TASK TO COMPLETE —
Print word for word the first line of the listing below and every line after it, through the line with "SC.camera = camo". Leave out the pictures and the rest.

SOURCE EXCERPT —

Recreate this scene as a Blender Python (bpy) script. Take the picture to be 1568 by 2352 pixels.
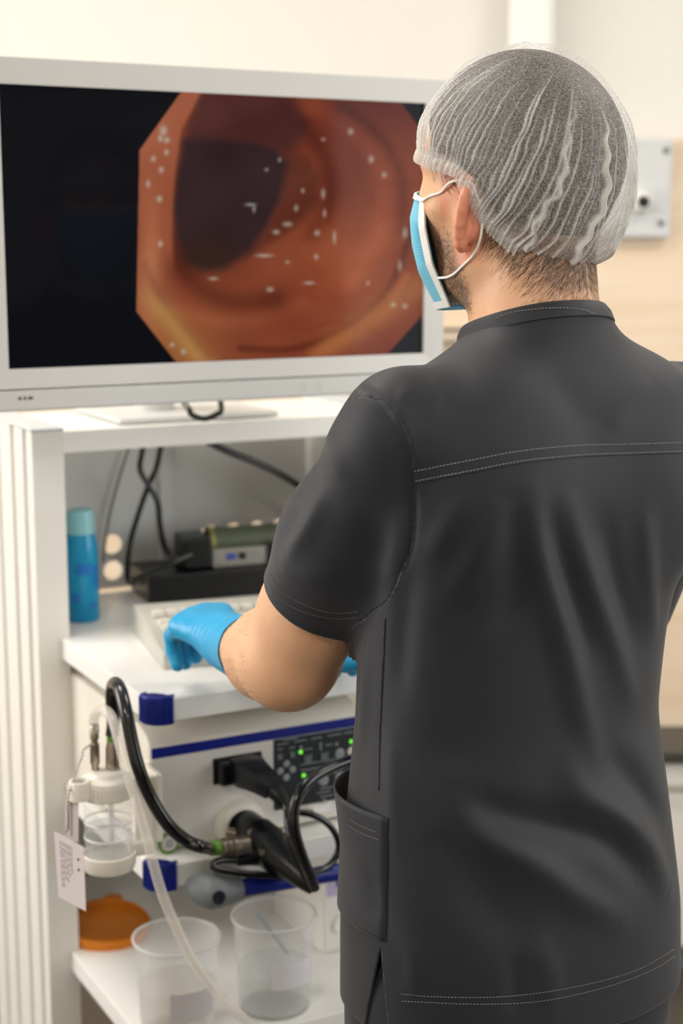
import bpy, bmesh, math, random
import numpy as np
from mathutils import Vector, Matrix
from mathutils.bvhtree import BVHTree

for _o in list(bpy.data.objects):
    bpy.data.objects.remove(_o, do_unlink=True)
SC = bpy.context.scene
COL = SC.collection
random.seed(7)
RNG = np.random.default_rng(11)

# ------------------------------------------------------------------ camera
FPX, CAMH = 3600.0, 1.55                      # focal length in pixels of the 1568 x 2352 frame
PITCH = math.atan(626 / FPX)
cam = bpy.data.cameras.new('camera')
cam.sensor_fit = 'VERTICAL'
cam.sensor_height = 36.0
cam.lens = FPX / 2352 * 36.0
cam.clip_start = 0.05
cam.dof.use_dof = True
cam.dof.focus_distance = 1.45
cam.dof.aperture_fstop = 4.2
camo = bpy.data.objects.new('camera', cam)
COL.objects.link(camo)
camo.location = (0, 0, CAMH)
camo.rotation_euler = (math.pi / 2 - PITCH, 0, 0)
SC.camera = camo

# ------------------------------------------------------------------ colour management
SC.view_settings.view_transform = 'Standard'
SC.view_settings.look = 'None'
SC.view_settings.gamma = 1.0
SC.view_settings.use_curve_mapping = False
SC.view_settings.exposure = 0.16
# light paths: enough for an indoor scene, keeps render times modest
SC.cycles.max_bounces = 6
SC.cycles.diffuse_bounces = 4
SC.cycles.glossy_bounces = 3
SC.cycles.transmission_bounces = 4
SC.cycles.transparent_max_bounces = 12
SC.cycles.caustics_reflective = False
SC.cycles.caustics_refractive = False
SC.cycles.use_adaptive_sampling = True
SC.cycles.adaptive_threshold = 0.08
SC.cycles.adaptive_min_samples = 12

# ------------------------------------------------------------------ world and lights
wd = bpy.data.worlds.new('world')
SC.world = wd
wd.use_nodes = True
wd.node_tree.nodes['Background'].inputs[0].default_value = (0.95, 0.96, 1.0, 1)
wd.node_tree.nodes['Background'].inputs[1].default_value = 0.30


def area(name, loc, aim, sx, sy, power, col):
    l = bpy.data.lights.new(name, 'AREA')
    l.shape = 'RECTANGLE'
    l.size, l.size_y = sx, sy
    l.energy = power
    l.color = col
    o = bpy.data.objects.new(name, l)
    COL.objects.link(o)
    o.location = loc
    d = Vector(aim) - Vector(loc)
    o.rotation_euler = d.to_track_quat('-Z', 'Y').to_euler()
    return o


CEIL = 2.70
PANELS = [(-0.65, 2.00), (1.15, 2.00), (-0.75, -0.40), (1.15, -0.40)]
POW = [13, 10, 15, 19]
for (lx, ly), pw in zip(PANELS, POW):
    area('ceiling_panel_light', (lx, ly, CEIL - 0.035), (lx, ly, 0), 0.56, 0.56, pw, (1.0, 0.962, 0.915))
# daylight through the windows in the left and right walls
area('window_light', (-2.42, 1.75, 1.62), (0.2, 1.75, 1.3), 1.4, 1.25, 40, (1.0, 0.965, 0.92))
area('window_light', (2.42, 1.15, 1.62), (0.2, 1.35, 1.3), 1.3, 1.25, 24, (0.95, 0.98, 1.0))


# ------------------------------------------------------------------ helpers: view geometry used to size things
_cp, _sp = math.cos(PITCH), math.sin(PITCH)
_R, _F, _U = np.array([1., 0, 0]), np.array([0, _cp, -_sp]), np.array([0, _sp, _cp])
_C = np.array([0, 0, CAMH])


def ray(x, y):
    return (x - 784) / FPX * _R - (y - 1176) / FPX * _U + _F


def at(x, y, d):
    return _C + d * ray(x, y)


def onz(x, y, z):
    r = ray(x, y)
    return _C + r * ((z - CAMH) / r[2])


def onplane(x, y, P, n):
    r = ray(x, y)
    return _C + r * (np.dot(P - _C, n) / np.dot(r, n))


def proj(P):
    v = np.asarray(P) - _C
    d = v @ _F
    return np.stack([784 + FPX * (v @ _R) / d, 1176 - FPX * (v @ _U) / d, d], -1)


# trolley frame: x = along its front, y = into its depth, z = up
CA = math.atan2(6879, FPX / _cp)
CW = np.array([math.sin(CA), math.cos(CA), 0])
CD = np.array([-math.cos(CA), math.sin(CA), 0])
CO = onz(345, 1612, 1.01)
CO[2] = 0
CROT = math.atan2(CW[1], CW[0])
K = Matrix.Translation(Vector(CO)) @ Matrix.Rotation(CROT, 4, 'Z')
KI = K.inverted()


def tok(P):                                    # world -> trolley frame
    v = np.asarray(P) - CO
    return np.array([v @ CW, v @ CD, v[2]])


def fp(x, y, D):                               # point on a plane parallel to the trolley front
    return tok(onplane(x, y, CO + D * CD, CD))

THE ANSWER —
Recreate this scene as a Blender Python (bpy) script. Take the picture to be 1568 by 2352 pixels.
import bpy, bmesh, math, random
import numpy as np
from mathutils import Vector, Matrix
from mathutils.bvhtree import BVHTree

for _o in list(bpy.data.objects):
    bpy.data.objects.remove(_o, do_unlink=True)
SC = bpy.context.scene
COL = SC.collection
random.seed(7)
RNG = np.random.default_rng(11)

# ------------------------------------------------------------------ camera
FPX, CAMH = 3600.0, 1.55                      # focal length in pixels of the 1568 x 2352 frame
PITCH = math.atan(626 / FPX)
cam = bpy.data.cameras.new('camera')
cam.sensor_fit = 'VERTICAL'
cam.sensor_height = 36.0
cam.lens = FPX / 2352 * 36.0
cam.clip_start = 0.05
cam.dof.use_dof = True
cam.dof.focus_distance = 1.45
cam.dof.aperture_fstop = 4.2
camo = bpy.data.objects.new('camera', cam)
COL.objects.link(camo)
camo.location = (0, 0, CAMH)
camo.rotation_euler = (math.pi / 2 - PITCH, 0, 0)
SC.camera = camo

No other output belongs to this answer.